In the course of attempting to qualify a cross-host, we attempted to compile GCC on many machines. One less than serious attempt was made to compile portions of GCC on MS-DOS using various common PC C compilers. As expected, we got dismal results. We found that to compile GCC on MS-DOS, we would have to extensively rewrite the code, and also use some manner of MS-DOS extender--an effort not compatible with our specification goals. We did consider using the standalone library (see "The Standalone System" in DDJ, March 1991) to run GCC in native mode after compiling GCC on a borrowed 386 system elsewhere, but gave up on this when our cross-host version of GCC stabilized. We worried that these two PC-hosted approaches would not only require a great deal of additional work, but also require us to maintain them in the future for avid users. Perhaps a fate worse than death?

Our intended cross-host, a UNIX machine, had many problems in compiling GCC, even though the compiler has been part of a stable production system for many years. However, consistency checks within GCC itself allowed us to locate the nature of the problem to within a few thousand instructions, whereupon we would tediously single-step to the problem with a debugger. Since we could not fix the cross-host's native compiler (frequently this would mean exchanging the bug you know for the bugs generated by the fix that you don't know), we mauled GCC itself and defeated portions of the compiler in a successful attempt to avoid code that the native compiler would mishandle. Due to the nature of the native compiler bug (an obscure pointer aliasing problem), this was the only way we could convince ourselves that we were not just migrating the bug. As you might expect from our mention above, one of the best tests of our then-generated cross-compiler was GCC itself.

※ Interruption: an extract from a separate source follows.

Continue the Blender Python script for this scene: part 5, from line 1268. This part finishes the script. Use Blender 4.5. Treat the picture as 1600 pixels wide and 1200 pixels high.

Another aspect of running GCC in a cross-environment is dealing with an internal support library known as gnulib.a. GCC is arranged so that portions of machine-dependent operations not implemented by the compiler itself with issued assembly code will instead be implemented by a subroutine call to a gnulib.a entry point. To cleverly implement these missing areas within the compiler, one creates gnulib.a by compiling source code encapsulating the missing feature with the native host's compiler (not GCC), relying on it to implement the missing feature as it sees fit. Here's an example. Suppose we have the C expression:

  if(a != b)....


Let's assume the compiler does not know how to handle !=. It could generate code to call a gnulib entry point:

      ...
    pushl _a
    pushl _b
    call noteqsi2
      ...
The gnulib would contain code compiled with a different native compiler than GCC, one that can deal with a != expression:

  noteqsi2(n,m) {
                return(n != m);
  }
This is a sneaky way to leverage an existing native compiler to fill out voids in GCC. Surprisingly, this works with our cross-host in most cases. We implemented a replacement for gnulib only as needed (few are ever called).

We ran into an entertaining problem when we first moved the compiler onto the 386. Because we no longer needed our cross-host modifications to GCC, we started recompiling the stock version of GCC, including gnulib, with the only compiler we had on our nascent BSD UNIX system, namely GCC. GCC generated code that would call the support library, which in turn would then call itself to implement the same support, and so on ad infinitum! This is another minor example on the lack of native support for GCC in the then standard release. It is expected that GCC 2.0 and later versions will better address these and other cross-support issues.